Строже становится и сам стих Ходасевича — в «Тяжелой лире» последовательно утверждаются классические, «пушкинские» стиховые формы, царит пятистопный ямб. Поэзия Ходасевича всегда была обращена к прошлому поэтическому опыту, но в годы создания «Тяжелой лиры» устремленность к «золотому веку», к Пушкину стала принципиальной жизненной позицией, воплощая верность национальной культурной традиции, оказавшейся, как полагал поэт, перед угрозой разрушения. Особенно ясно это сказалось в 1921 году, году пушкинской речи, в которой Ходасевич говорил о конце «Петровского и Петербургского периода русской истории», об имени Пушкина, которым будут теперь люди «аукаться, … перекликаться в надвигающемся мраке»[384]. Вскоре последовала гибель Блока и Гумилева. Практически одновременно Ходасевич и Мандельштам пишут тогда стихотворения, где прощаются с прежней жизнью и говорят о встрече с новым — беспощадным — миром; и стихотворение Ходасевича «На тускнеющие шпили…» интонацией и настроением почти совпадает с «Умывался ночью на дворе…» Мандельштама: «И вот в этом мире новом, / Напряженном и суровом, / Нынче выпал первый снег… / Не такой он, как у всех». Летом 1922 г. Ходасевич покидает Россию, осознавая себя приверженцем и защитником «пушкинского дома» в русской литературе.

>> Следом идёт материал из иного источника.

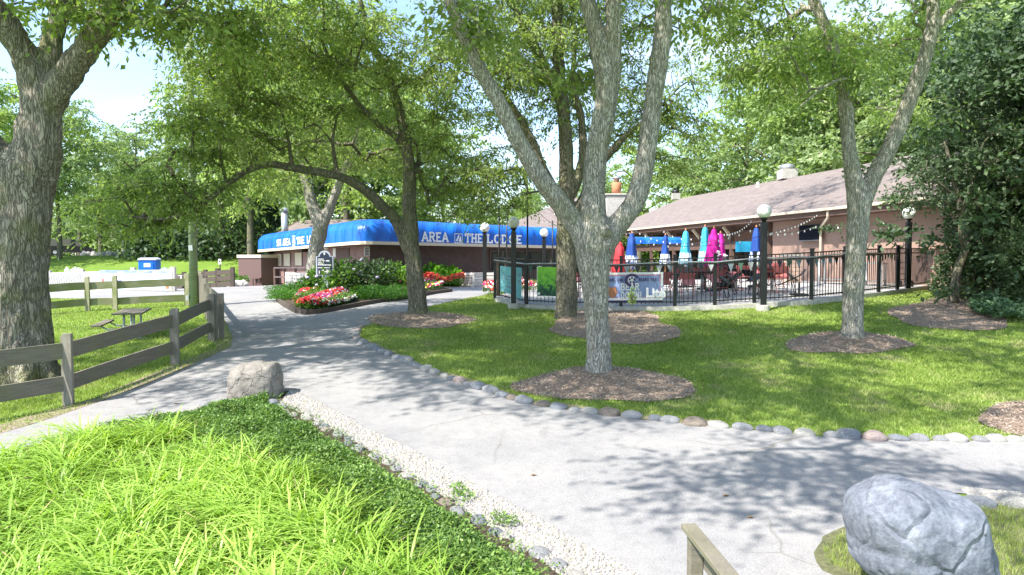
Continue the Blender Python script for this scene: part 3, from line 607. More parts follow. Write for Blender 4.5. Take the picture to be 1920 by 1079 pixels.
# dark broadleaf trees massed at the right edge
pd=proto_tree(51,9.5,3.3,M_leafD,M_barkD,520,.17); pd.name='dark_tree'
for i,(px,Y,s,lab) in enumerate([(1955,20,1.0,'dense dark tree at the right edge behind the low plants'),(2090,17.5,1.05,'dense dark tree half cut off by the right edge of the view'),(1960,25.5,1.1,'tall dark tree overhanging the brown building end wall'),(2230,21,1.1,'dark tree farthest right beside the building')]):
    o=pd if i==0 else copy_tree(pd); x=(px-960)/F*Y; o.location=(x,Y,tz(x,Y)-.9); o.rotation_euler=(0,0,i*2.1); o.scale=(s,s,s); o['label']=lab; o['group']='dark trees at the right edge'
# ------------------------------------------------------------ lettering from strokes, with slab serifs
def arc(cx,cy,rx,ry,a0,a1,n=8): return [(cx+rx*math.cos(R(a0+(a1-a0)*i/n)),cy+ry*math.sin(R(a0+(a1-a0)*i/n))) for i in range(n+1)]
GL={'A':([[(0.05,0),(.4,1)],[(.4,1),(.78,0)],[(.2,.33),(.62,.33)]],.83,[(.06,0),(.76,0)]),
'R':([[(.12,0),(.12,1)],[(.12,.97)]+arc(.42,.75,.22,.22,90,-90)+[(.12,.5)],[(.4,.5),(.68,0)]],.78,[(.12,0),(.12,1),(.7,0)]),
'E':([[(.12,0),(.12,1)],[(.12,.95),(.62,.95)],[(.12,.5),(.5,.5)],[(.12,.05),(.64,.05)]],.72,[(.1,0),(.1,1)]),
'S':([arc(.35,.74,.24,.22,30,250)+arc(.35,.28,.25,.24,80,-150)],.72,[]),
'K':([[(.12,0),(.12,1)],[(.15,.45),(.62,1)],[(.3,.6),(.66,0)]],.76,[(.12,0),(.12,1),(.62,1),(.66,0)]),
'I':([[(.18,0),(.18,1)]],.38,[(.18,0),(.18,1)]),
'T':([[(.37,0),(.37,1)],[(.02,.95),(.72,.95)],[(.03,.75),(.03,.98)],[(.71,.75),(.71,.98)]],.78,[(.37,0)]),
'H':([[(.12,0),(.12,1)],[(.65,0),(.65,1)],[(.12,.5),(.65,.5)]],.8,[(.12,0),(.12,1),(.65,0),(.65,1)]),
'L':([[(.12,0),(.12,1)],[(.12,.05),(.62,.05)],[(.61,.05),(.61,.28)]],.7,[(.12,0),(.12,1)]),
'O':([arc(.4,.5,.3,.46,0,360,16)],.82,[]),
'D':([[(.12,0),(.12,1)],[(.12,.96)]+arc(.33,.5,.33,.46,85,-85,10)+[(.12,.04)]],.78,[(.1,0),(.1,1)]),
'G':([arc(.42,.5,.32,.46,50,330,12),[(.72,.05),(.72,.46)],[(.48,.44),(.76,.44)]],.86,[]),
'B':([[(.12,0),(.12,1)],[(.12,.97)]+arc(.4,.75,.2,.22,90,-90)+[(.12,.53)],[(.12,.5)]+arc(.42,.27,.23,.24,90,-90)+[(.12,.04)]],.76,[(.1,0),(.1,1)]),
'W':([[(.05,1),(.27,0)],[(.27,0),(.5,.9)],[(.5,.9),(.73,0)],[(.73,0),(.97,1)]],1.05,[(.05,1),(.95,1)]),
'N':([[(.12,0),(.12,1)],[(.12,1),(.66,0)],[(.66,0),(.66,1)]],.82,[(.12,0),(.12,1),(.66,1)]),
'M':([[(.1,0),(.1,1)],[(.1,1),(.45,.2)],[(.45,.2),(.8,1)],[(.8,0),(.8,1)]],.94,[(.1,0),(.8,0)]),
'F':([[(.12,0),(.12,1)],[(.12,.95),(.6,.95)],[(.12,.5),(.5,.5)]],.68,[(.1,0)]),
'!':([[(.15,.3),(.15,1)],[(.15,0),(.15,.12)]],.34,[]),',':([[(.15,.08),(.08,-.14)]],.3,[]),' ':([],.42,[])}
def slab(mb,fn,text,x,y,h,wt=.17,serif=.12,sp=.12,sx=1.0):
    lay=0
    for ch in text:
        st,adv,se=GL[ch]
        for pl in st:
            for i in range(len(pl)-1):
                a=Vector(pl[i]);b=Vector(pl[i+1]); d=(b-a)
                if d.length<1e-6: continue
                d.normalize(); n=Vector((-d.y,d.x))*wt*.5; e=d*wt*.25; lay+=1
                q=[a-e-n,b+e-n,b+e+n,a-e+n]; mb.face([fn(x+p.x*h*sx,y+p.y*h,.012+(lay%23)*.0007) for p in q])
        for (cx,cy_) in se:
            if serif:
                lay+=1; yy=cy_ if cy_ else 0; y0=yy-.0 if yy==0 else yy-.11
                q=[(cx-.06-serif,y0),(cx+.06+serif,y0),(cx+.06+serif,y0+.11),(cx-.06-serif,y0+.11)]
                mb.face([fn(x+p[0]*h*sx,y+p[1]*h,.012+(lay%23)*.0007) for p in q])
        x+=(adv+sp)*h*sx
    return x
def facefn(p0,du,dv=Vector((0,0,1)),nrm_=None):   # local (u,v,out) -> world
    n=nrm_ if nrm_ is not None else du.cross(dv).normalized()
    return lambda u,v,o: tuple(Vector(p0)+du*u+dv*v+n*o)
# ------------------------------------------------------------ hill edge: parking strip, rocks, grasses
HZ=[]
sheet('parking_lot',[(-60,70.5),(-22,70.5),(-16,74),(-18,84),(-60,84)],.04,M_path,step=1.5)
# ------------------------------------------------------------ lodge with the blue awning
zb1,zb2,zb3=2.94,3.2,3.12
a1=P(484,469,50.5); a2=P(674,452.5,35); a3=P(1062,459,44.6)
a1.z,a2.z,a3.z=zb1,zb2,zb3
dL=(Vector((a1.x-a2.x,a1.y-a2.y,0))).normalized(); dR=(Vector((a3.x-a2.x,a3.y-a2.y,0))).normalized()
nL=Vector((0,0,1)).cross(dL); nL=-nL if nL.dot(Vector((0,-1,0)))<0 else nL
nR=Vector((0,0,1)).cross(dR); nR=-nR if nR.dot(Vector((0,-1,0)))<0 else nR
LZ=tz(a2.x,a2.y)-.3
lodge=thing('lodge_building','low brown wooden lodge under the long blue awning','building',(a2.x,a2.y,tz(a2.x,a2.y)))
def lin(p,n,o): return p-n*o
INS=1.05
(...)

Эмигрантский путь Ходасевича стал путем творческого воплощения нового, трагического духовного опыта, обретенного поэтом в 1920-е годы. Последняя его поэтическая книга «Европейская ночь» (не имевшая при жизни поэта отдельного издания, объединившая стихотворения 1922-1927 годов) обозначила выход к новой поэзии, открытия которой были глубоко и тяжело пережиты автором как часть его жизненной катастрофы и духовного ее преодоления. Очевидная новизна поэзии Ходасевича сказалась на всех уровнях творчества — от «поверхности» стиха до духовных его оснований. Резко изменившаяся тональность поэзии, судорожный, отрывистый ритм стиха, откровенность яростных эпитетов — эти, отмеченные критикой [385], жесткие черты новой поэтики Ходасевича лают знать о себе в последней его книге постоянно. Духовные просторы, открывавшиеся или угадываемые во многих стихотворениях «Тяжелой лиры», теперь сужены до предела — и, напротив, здесь в полной мере развернут только еще возникающий в «Тяжелой лире» мотив тесноты и темноты мира, обступающего героя. Все здесь происходит, как сказано в «Окнах во двор»: «Всегда в тесноте и всегда в темноте, / В такой темноте и в такой тесноте!» Читая в завершающем книгу стихотворении «Звезды» о «сгустках жировых» пляшущей «звезды», нельзя не вспомнить слова В.Вейдле об «омерзительно вещественном» мире «Европейской ночи». Чувство непоправимой разъятости души и мира живет в стихотворении «Слепой», высвечивая те черты нового поэтического мира Ходасевича, которые были бы немыслимы в «Тяжелой лире»: «Палкой щупая дорогу, / Бродит наугад слепой. / Осторожно ставит ногу / И бормочет сам с собой. / А на бельмах у слепого / Целый мир отображен / Дом, лужок, забор, корова, / Клочья неба голубого — / Все, чего не видит он». Все подробности внешнего мира скользят по бельмам слепого, отражаясь в них, но не проникая в душу героя. Внутренний его мир наглухо отгорожен от мира внешнего, от «чужого» (термин В.Вейдле), душа и мир здесь несоединимы. Эта жутковатая аллегория оказывается знаком новой черты сознания, определяющей многое в последней книге Ходасевича.
Конечно, и в «Тяжелой лире» речь шла о разделенности души и мира, но там еще жила надежда, там поэт все же утверждал возможность преодоления этой разделенности, за темно-лазурной тюрьмой земного дня там ощущалось дыхание вечности, В последней же книге поэта все иначе. Надежды не осталось, душа и мир напрочь отделены друг от друга, душа человеческая ожесточена и мир стал вместилищем хаоса. Отсюда — и тщательно выписанные подробности внешнего, «мертвого» мира («Берлинское», «Окна во двор» и др.), и «серощетинистые собаки», «уродики, уродища, уроды», «клубки червей», «дома — как демоны», «опустошенные» существа с «песьими головами», вышедшие «на перекрестки тьмы» и т.п. Понятно, что при всей изобразительной силе подобных образов, они находятся вне пределов петербургской школы — здесь поэт выходил на перекрестки авангарда, создавая экспрессионистские картины, опираясь (в стихотворениях «Берлинское», «С берлинской улицы…») на возможности сюрреализма.